- In every sector, there is a potential for fraud and other criminal activity. The use of cryptocurrencies ranges from creating peer-to-peer networks with embedded transaction transparency and incentive structure to attempts to decentralize payments and reduce corruption and black market.
- Blockchain, the technology on which cryptocurrencies are based, is known for its potential in security applications and traditional banks are moving into the blockchain direction to provide better security for themselves, their customers, and their backers. While blockchain and cryptocurrencies are technologies that are still maturing, that they are not the hotbeds of fraud that some make them out to be.
The reason blockchain is so popular with enterprises and banks (over 70% of Fortune 500 companies are working on their own blockchain platforms and applications) is the distributed ledger system which provides a total transparency into transactions as well as the mechanism of smart contracts, which helps optimize many industries, including finance, IoT, supply chain, healthcare and many others.

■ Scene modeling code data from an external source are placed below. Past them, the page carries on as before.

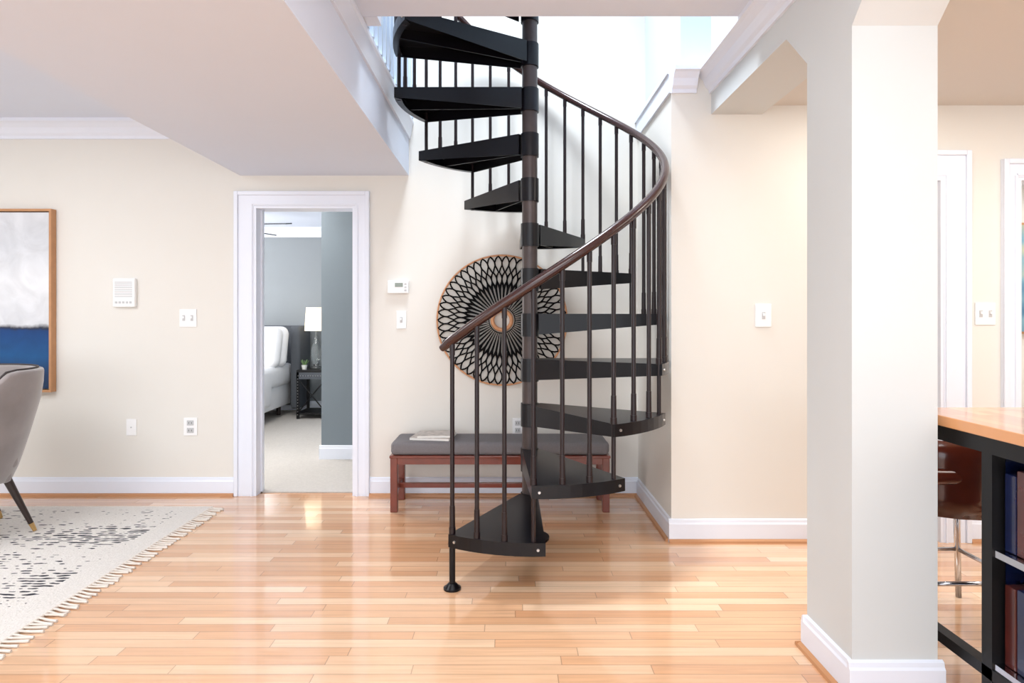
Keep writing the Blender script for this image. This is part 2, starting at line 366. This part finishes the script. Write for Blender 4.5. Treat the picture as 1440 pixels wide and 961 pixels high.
for k in range(0,37):
    a=239.3+10*k; ar=math.radians(a); x=PX+RB*math.cos(ar); y=PY+RB*math.sin(ar)
    n=k//3 if k%3==0 else k//3+1
    zt=railz(a)-0.01
    if k==0: zb=0.0
    elif k%3==0: zb=n*RISE-0.06
    else: zb=n*RISE
    b.cone((x,y,zb),(x,y,zt),0.0105,0.0105,M_balu,12)
    zs=(n if k%3 else n+1)*RISE
    if zs+0.03<zt:
        b.cone((x,y,zs),(x,y,zs+0.03),0.0155,0.0155,M_balu,12)
        b.cone((x,y,zs+0.03),(x,y,zs+0.13),0.0135,0.0125,M_balu,12)
    b.cone((x,y,zt-0.05),(x,y,zt),0.0125,0.0125,M_balu,12)
    if k==0:
        b.cone((x,y,0),(x,y,0.008),0.040,0.040,M_iron,24); b.cone((x,y,0.008),(x,y,0.028),0.036,0.018,M_iron,24)
        b.cone((x,y,0.028),(x,y,0.19),0.014,0.014,M_iron,16)
b.build('balusters',st)
b=MB(); pts=[]
a=234.5
while a<=606:
    ar=math.radians(a); pts.append((PX+RB*math.cos(ar),PY+RB*math.sin(ar),railz(a)+0.008)); a+=3
def rr(t): return 0.0225 if 0.004<t<0.996 else 0.016
b.tube(pts,rr,M_rail,14); b.build('handrail',st)

# upstairs balustrade, fixed to the face of the landing
b=MB(); y=2.86
while y<4.18:
    b.box(-0.69,-0.662,y-0.014,y+0.014,ZC+0.004,ZU+0.86,M_balw); y+=0.10
b.box(-0.705,-0.645,2.80,YB-0.002,ZU+0.86,ZU+0.91,M_trim,r=0.01)
b.box(-0.69,-0.60,2.75,2.84,ZC+0.004,ZU+1.0,M_trim)
b.build('white_stair_balustrade')

# ---------------- woven starburst wall decor
cx,cz=(706-CX)*YB/F,H-(450.5-CY)*YB/F; yy=YB-0.03
b=MB()
def circ(r,n,y=yy): return [(cx+r*math.cos(2*math.pi*i/n),y,cz+r*math.sin(2*math.pi*i/n)) for i in range(n)]
b.tube(circ(0.449,96),0.0065,M_rattan,8,closed=True)
b.tube(circ(0.066,48,yy-0.006),0.014,M_rattan,10,closed=True)
b.tube(circ(0.090,48),0.003,M_strand,6,closed=True)
N=50; T0=0.40
for fam in (-1,1):
    for i in range(N):
        a0=2*math.pi*i/N; P=[]
        for j in range(17):
            t=j/16.0; r=0.085+t*0.362
            a=a0+fam*(0.066*(math.sin((t-T0)/(1-T0)*2*math.pi) if (t-T0)/(1-T0)<0.5 else -math.sin((t-T0)/(1-T0)*2*math.pi)) if t>T0 else 0)
            P.append((cx+r*math.cos(a),yy+fam*0.003,cz+r*math.sin(a)))
        b.tube(P,lambda t:(0.0020+0.0070*t/T0 if t<T0 else max(0.0056,0.009-0.008*(t-T0)/0.3)),M_strand,5)
for s_ in range(4):
    a=math.pi/4+s_*math.pi/2; b.cone((cx+0.44*math.cos(a),yy,cz+0.44*math.sin(a)),(cx+0.44*math.cos(a),YB,cz+0.44*math.sin(a)),0.004,0.004,M_black,6)
b.build('woven_sunburst_wall_decor')

# ---------------- bench
b=MB(); bx0,bx1,by0,by1=-0.757,0.640,3.845,4.155
for x in (bx0,bx1-0.045):
    for y in (by0,by1-0.045): b.box(x,x+0.045,y,y+0.045,0,0.355,M_cherry,r=0.004)
    b.box(x+0.01,x+0.035,by0+0.045,by1-0.045,0.115,0.15,M_cherry,r=0.003)
    b.box(x+0.008,x+0.037,by0+0.045,by1-0.045,0.30,0.352,M_cherry)
b.box(bx0+0.035,bx1-0.035,(by0+by1)/2-0.015,(by0+by1)/2+0.015,0.118,0.148,M_cherry,r=0.003)
b.box(bx0+0.045,bx1-0.045,by0+0.006,by0+0.03,0.305,0.352,M_cherry); b.box(bx0+0.045,bx1-0.045,by1-0.03,by1-0.006,0.305,0.352,M_cherry)
b.box(bx0-0.005,bx1+0.005,by0-0.005,by1+0.005,0.345,0.362,M_cherry,r=0.004)
b.box(bx0,bx1,by0,by1,0.362,0.448,M_greyfab,r=0.028,seg=4)
b.build('bench')
b=MB(); Mm=Matrix.Translation((-0.50,4.0,0))@Matrix.Rotation(math.radians(-8),4,'Z')
b.box(-0.13,0.13,-0.11,0.11,0.449,0.462,M_paper,M=Mm); b.box(-0.131,0.131,-0.111,0.111,0.462,0.464,M_mag,M=Mm)
M2=Mm@Matrix.Rotation(0.2,4,'Z')
b.box(-0.10,0.14,-0.09,0.09,0.464,0.475,M_paper,M=M2); b.box(-0.10,0.14,-0.09,0.09,0.475,0.477,M_mag,M=M2)
b.build('magazines')

# ---------------- wall plates
def wx(px,d): return (px-CX)*d/F
def wz(py,d): return H-(py-CY)*d/F
def plate(name,px,py,wpx,hpx,y,kind):
    x,z=wx(px,y),wz(py,y); w,h=wpx*y/F/2,hpx*y/F/2
    b=MB(); b.box(x-w,x+w,y-0.008,y,z-h,z+h,M_plate,r=0.002)
    if kind=='outlet':
        for dz in (-h*0.42,h*0.42):
            b.box(x-w*0.5,x+w*0.5,y-0.011,y-0.008,z+dz-h*0.28,z+dz+h*0.28,M_grille,r=0.001)
            for s in (-1,1): b.box(x+s*w*0.2-0.0015,x+s*w*0.2+0.0015,y-0.0115,y-0.011,z+dz-h*0.1,z+dz+h*0.1,M_black)
    elif kind=='blank': b.box(x-0.004,x+0.004,y-0.012,y-0.008,z-0.004,z+0.004,M_grille)
    else:
        n=int(kind[-1])
        for i in range(n):
            xx=x+(i-(n-1)/2)*w*0.95
            b.box(xx-0.009,xx+0.009,y-0.010,y-0.008,z-h*0.32,z+h*0.32,M_grille)
            b.box(xx-0.005,xx+0.005,y-0.018,y-0.010,z-0.002,z+0.012,M_plate,r=0.001)
    b.build(name)
plate('light_switch',265,447.5,24,25,YB,'sw2')
plate('light_switch.001',564.5,450,13.5,25,YB,'sw1')
plate('light_switch.002',1073,444,22,32,YF,'sw1')
plate('light_switch.003',1384.5,441.5,28,31,YF,'sw2')
plate('wall_outlet',268.5,600,19,25,YB,'outlet')
plate('wall_outlet.001',728,600,15,24,YB,'outlet')
plate('cable_plate',185.5,601,14,23,YB,'blank')
b=MB(); x,z=wx(177.5,YB),wz(412,YB)
b.box(x-0.077,x+0.077,YB-0.03,YB,z-0.1,z+0.1,M_plate,r=0.006)
for i in range(9): b.box(x-0.06,x+0.06,YB-0.032,YB-0.03,z-0.03+i*0.0125,z-0.025+i*0.0125,M_grille)
for i in range(5): b.box(x-0.058+i*0.025,x-0.044+i*0.025,YB-0.033,YB-0.03,z-0.075,z-0.06,M_grille)
b.build('intercom_panel')
b=MB(); x,z=wx(560.5,YB),wz(404,YB)
b.box(x-0.073,x+0.073,YB-0.028,YB,z-0.045,z+0.045,M_plate,r=0.006); b.box(x-0.02,x+0.035,YB-0.030,YB-0.028,z+0.0,z+0.028,M_lcd)
for i in range(3): b.box(x+0.045,x+0.06,YB-0.031,YB-0.028,z-0.03+i*0.022,z-0.018+i*0.022,M_grille)
b.build('thermostat')

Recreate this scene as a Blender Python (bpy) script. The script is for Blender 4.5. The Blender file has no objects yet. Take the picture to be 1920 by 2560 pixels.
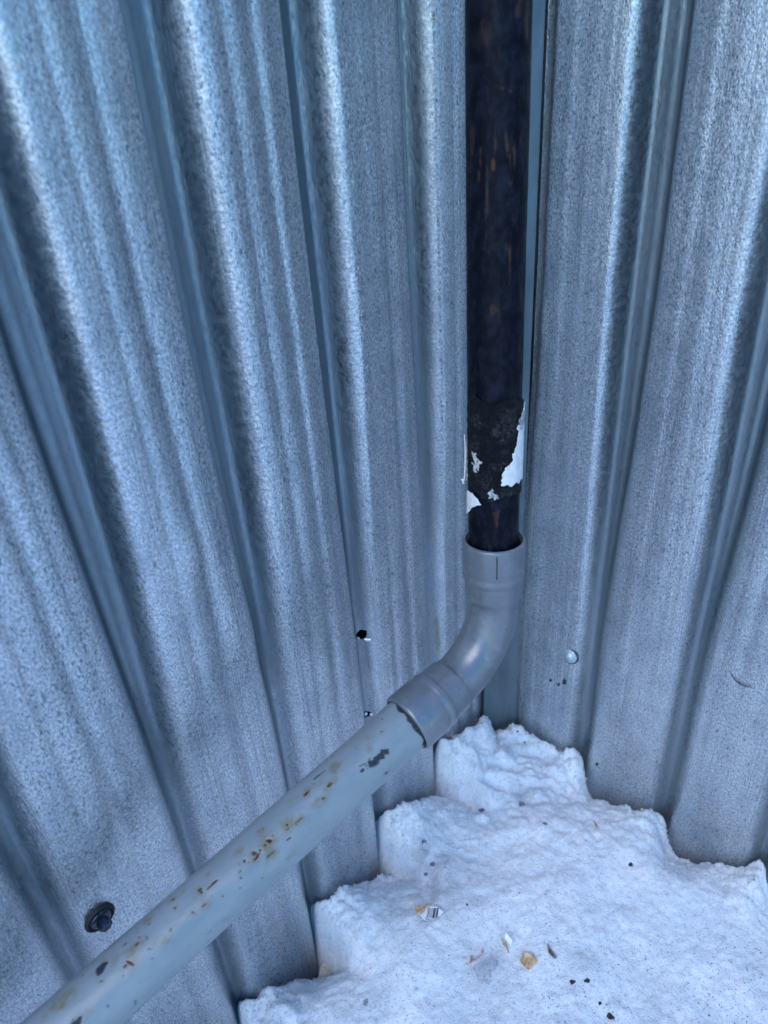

Blockchain adds an unbeatable security layer to transactions because the system is based on the premise that no one can tamper with the data without the system detecting such attempt.
- There’s no point in banning cryptocurrency by the government, as the government cannot ban all the technologies and instruments that may be misused by criminals – and I suspect that’s why the Bank of England hasn’t banned cryptocurrencies while it did issue warnings to citizens about the dangers of criminal activities associated with the cryptocurrencies.
- While some governments like the US preemptively banned ICOs (Initial Coin Offerings), there have been attempts by other governments, such as Estonia, to establish their own cryptocurrencies.